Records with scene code

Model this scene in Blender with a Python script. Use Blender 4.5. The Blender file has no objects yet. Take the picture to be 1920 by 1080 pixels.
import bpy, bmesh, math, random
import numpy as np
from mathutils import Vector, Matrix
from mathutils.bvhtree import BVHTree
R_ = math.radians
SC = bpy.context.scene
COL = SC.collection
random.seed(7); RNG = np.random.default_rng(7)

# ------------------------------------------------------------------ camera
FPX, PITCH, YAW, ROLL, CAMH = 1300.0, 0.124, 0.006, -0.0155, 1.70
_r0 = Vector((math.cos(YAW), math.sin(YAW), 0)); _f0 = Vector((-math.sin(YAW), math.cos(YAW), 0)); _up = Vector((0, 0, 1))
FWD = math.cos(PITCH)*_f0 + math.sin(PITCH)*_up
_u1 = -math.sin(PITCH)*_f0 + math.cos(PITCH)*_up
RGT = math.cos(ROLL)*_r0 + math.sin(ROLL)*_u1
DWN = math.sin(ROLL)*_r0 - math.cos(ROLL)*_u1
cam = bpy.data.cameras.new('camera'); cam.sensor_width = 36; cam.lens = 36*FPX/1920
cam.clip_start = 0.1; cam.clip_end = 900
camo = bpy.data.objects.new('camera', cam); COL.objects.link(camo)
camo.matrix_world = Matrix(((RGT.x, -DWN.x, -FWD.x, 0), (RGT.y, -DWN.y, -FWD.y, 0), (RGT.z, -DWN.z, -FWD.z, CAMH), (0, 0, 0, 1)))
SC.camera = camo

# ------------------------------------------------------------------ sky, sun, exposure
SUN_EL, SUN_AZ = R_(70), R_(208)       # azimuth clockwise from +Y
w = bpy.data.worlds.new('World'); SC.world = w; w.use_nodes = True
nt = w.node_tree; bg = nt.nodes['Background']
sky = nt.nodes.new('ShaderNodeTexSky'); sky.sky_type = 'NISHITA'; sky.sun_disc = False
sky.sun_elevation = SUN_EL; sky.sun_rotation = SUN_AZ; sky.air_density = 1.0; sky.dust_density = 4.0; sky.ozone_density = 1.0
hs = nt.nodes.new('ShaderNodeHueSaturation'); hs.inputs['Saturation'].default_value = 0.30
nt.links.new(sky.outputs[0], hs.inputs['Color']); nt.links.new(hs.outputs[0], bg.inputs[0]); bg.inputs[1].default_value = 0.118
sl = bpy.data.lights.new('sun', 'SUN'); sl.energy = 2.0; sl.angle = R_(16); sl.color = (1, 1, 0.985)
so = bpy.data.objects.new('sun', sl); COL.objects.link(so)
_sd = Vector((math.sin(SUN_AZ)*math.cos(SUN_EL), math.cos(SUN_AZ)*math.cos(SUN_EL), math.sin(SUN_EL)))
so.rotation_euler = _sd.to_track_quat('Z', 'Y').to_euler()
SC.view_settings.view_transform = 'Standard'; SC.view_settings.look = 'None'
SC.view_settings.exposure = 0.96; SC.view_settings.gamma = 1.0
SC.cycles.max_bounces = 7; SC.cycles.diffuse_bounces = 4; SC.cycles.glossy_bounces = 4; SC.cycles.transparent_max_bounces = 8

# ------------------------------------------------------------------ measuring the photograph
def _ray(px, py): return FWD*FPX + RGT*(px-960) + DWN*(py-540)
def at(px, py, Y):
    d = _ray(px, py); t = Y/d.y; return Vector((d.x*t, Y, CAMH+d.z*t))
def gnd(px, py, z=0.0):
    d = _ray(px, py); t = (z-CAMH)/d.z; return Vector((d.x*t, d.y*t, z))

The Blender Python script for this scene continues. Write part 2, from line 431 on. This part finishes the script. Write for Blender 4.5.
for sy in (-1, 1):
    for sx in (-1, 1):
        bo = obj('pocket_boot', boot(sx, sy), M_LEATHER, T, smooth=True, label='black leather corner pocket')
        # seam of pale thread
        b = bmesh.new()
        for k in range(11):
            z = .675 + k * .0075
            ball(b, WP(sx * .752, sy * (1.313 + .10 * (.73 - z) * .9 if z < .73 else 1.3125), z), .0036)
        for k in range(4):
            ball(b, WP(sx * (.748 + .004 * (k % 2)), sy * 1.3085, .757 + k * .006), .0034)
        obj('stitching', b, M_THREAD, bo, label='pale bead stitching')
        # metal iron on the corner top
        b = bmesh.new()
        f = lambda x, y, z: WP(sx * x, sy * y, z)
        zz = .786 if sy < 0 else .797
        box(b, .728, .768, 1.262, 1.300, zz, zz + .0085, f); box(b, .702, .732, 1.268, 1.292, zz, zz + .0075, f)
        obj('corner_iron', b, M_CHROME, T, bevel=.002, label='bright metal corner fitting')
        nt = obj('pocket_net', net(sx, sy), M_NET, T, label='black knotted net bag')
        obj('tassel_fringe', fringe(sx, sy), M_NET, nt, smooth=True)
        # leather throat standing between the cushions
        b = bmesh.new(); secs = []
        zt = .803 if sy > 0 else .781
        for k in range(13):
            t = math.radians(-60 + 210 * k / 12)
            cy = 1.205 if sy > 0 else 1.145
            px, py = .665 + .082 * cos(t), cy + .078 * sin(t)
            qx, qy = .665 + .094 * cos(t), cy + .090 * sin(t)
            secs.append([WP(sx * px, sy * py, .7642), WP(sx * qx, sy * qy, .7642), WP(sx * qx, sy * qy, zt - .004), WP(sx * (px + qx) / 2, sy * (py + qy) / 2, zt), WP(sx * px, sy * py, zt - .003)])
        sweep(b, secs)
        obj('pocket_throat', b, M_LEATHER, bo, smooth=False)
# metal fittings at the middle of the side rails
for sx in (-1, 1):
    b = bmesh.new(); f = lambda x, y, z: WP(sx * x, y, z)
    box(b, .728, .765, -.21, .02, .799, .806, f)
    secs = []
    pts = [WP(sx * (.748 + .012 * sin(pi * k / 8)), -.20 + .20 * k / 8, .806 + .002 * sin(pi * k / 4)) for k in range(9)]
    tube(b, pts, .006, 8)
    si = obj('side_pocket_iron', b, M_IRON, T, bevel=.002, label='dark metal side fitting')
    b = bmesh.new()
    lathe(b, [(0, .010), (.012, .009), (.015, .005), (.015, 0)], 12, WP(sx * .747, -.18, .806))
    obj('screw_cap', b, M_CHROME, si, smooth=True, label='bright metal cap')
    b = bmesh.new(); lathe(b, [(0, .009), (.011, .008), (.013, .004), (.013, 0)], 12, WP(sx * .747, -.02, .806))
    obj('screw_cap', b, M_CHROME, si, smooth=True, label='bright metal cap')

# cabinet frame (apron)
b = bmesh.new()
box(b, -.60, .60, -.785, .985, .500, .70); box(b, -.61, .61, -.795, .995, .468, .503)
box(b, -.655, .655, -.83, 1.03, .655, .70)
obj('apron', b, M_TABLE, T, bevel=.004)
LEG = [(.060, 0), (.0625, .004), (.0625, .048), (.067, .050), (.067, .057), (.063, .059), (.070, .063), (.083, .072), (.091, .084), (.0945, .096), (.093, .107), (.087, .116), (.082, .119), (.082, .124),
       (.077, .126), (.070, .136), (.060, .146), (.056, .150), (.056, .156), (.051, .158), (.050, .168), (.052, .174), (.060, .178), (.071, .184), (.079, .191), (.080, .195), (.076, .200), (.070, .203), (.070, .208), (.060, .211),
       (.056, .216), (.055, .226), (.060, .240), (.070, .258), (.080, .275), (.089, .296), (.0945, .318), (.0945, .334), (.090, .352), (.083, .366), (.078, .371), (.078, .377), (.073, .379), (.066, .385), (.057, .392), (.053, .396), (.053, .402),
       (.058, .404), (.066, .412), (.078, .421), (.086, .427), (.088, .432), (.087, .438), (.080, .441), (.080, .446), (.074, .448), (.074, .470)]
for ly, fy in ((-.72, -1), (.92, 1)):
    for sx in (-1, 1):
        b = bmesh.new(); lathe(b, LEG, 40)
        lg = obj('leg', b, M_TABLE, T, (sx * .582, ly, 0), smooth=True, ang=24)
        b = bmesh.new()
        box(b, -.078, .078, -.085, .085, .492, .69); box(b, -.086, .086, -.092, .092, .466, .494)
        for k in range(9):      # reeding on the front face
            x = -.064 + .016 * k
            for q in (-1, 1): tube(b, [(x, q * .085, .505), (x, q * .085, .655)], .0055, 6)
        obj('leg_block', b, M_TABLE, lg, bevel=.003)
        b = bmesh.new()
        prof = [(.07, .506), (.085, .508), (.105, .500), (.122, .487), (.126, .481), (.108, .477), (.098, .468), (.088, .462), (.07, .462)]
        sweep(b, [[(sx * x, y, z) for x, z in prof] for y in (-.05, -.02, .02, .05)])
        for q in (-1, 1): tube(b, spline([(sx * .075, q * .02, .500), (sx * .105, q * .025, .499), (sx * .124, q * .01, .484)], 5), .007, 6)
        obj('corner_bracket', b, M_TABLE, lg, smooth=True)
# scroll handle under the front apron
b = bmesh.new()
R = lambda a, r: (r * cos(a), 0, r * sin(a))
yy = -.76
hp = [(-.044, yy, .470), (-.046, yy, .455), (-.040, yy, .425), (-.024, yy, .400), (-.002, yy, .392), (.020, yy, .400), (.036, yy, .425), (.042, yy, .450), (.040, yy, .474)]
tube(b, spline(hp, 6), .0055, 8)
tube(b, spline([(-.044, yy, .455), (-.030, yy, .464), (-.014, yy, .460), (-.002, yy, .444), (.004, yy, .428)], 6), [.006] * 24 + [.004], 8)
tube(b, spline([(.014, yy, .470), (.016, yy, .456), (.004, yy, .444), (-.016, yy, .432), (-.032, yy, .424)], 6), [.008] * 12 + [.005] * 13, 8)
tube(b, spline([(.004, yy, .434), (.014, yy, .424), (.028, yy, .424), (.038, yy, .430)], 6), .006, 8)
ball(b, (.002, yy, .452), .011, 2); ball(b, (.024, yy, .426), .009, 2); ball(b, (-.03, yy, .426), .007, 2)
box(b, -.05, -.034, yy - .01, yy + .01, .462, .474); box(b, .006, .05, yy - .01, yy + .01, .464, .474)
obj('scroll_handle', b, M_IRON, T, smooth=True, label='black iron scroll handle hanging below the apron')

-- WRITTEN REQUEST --
Please write out the material word for word from its first line through the line holding "random.seed(7); RNG = np.random.default_rng(7)", including both, and no line past it.

-- FULL ANSWER --
Model this scene in Blender with a Python script. Use Blender 4.5. The Blender file has no objects yet. Take the picture to be 1920 by 1080 pixels.
import bpy, bmesh, math, random
import numpy as np
from mathutils import Vector, Matrix
from mathutils.bvhtree import BVHTree
R_ = math.radians
SC = bpy.context.scene
COL = SC.collection
random.seed(7); RNG = np.random.default_rng(7)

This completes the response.